In 2001, Tony Nunziato, a current candidate for assemblyman, helped to formulate a plan called the “Maspeth Bypass,” that would redirect trucks to Maurice Avenue instead of Grand Avenue.
Under the plan, which was reportedly pitched several times to city officials, the truck traffic would be redirected to the outskirts of the neighborhood through its industrial corridors.
“The city is dragging its feet and we don't know why,” said Nunziato. “Why agree to the plan?

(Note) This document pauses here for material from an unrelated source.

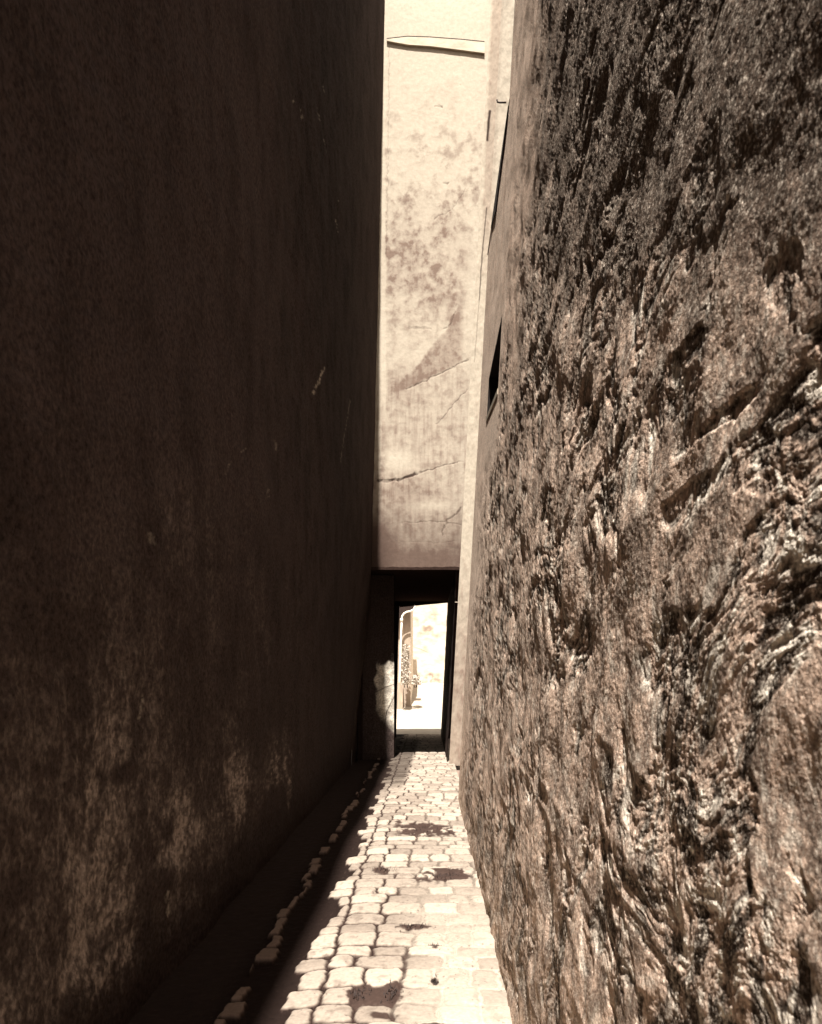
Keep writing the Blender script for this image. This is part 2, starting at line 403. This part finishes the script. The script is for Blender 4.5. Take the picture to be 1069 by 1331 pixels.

They said they would put it in a year ago and nothing is being done as of yet.”
At a city council hearing in 2006, then-Department of Transportation Commissioner Iris Weinshall said her agency was committed to solving the problem, saying the goal was to have something finalized by that summer.
Two years later, a DOT spokesperson said the agency is working on a plan but adds that more studies are needed.
“In order to identify the best ways to reduce truck congestion in the Maspeth area and to identify the capital improvements needed for a bypass to be successful, we intend to begin an engineering study soon,” said the spokesperson. “This study is a recommendation made during a previous review of the area.”
Fed up with the city's response, some residents said they can't wait for any more studies and they are planning to take matters into their own hands.
“Unless the city does something about it we will stop the traffic,” said Manny Caruana of Community Board 5. “We will hold a demonstration and stop all the traffic coming through this community to prove our point.”
Meanwhile, the trucks keep driving through, undeterred.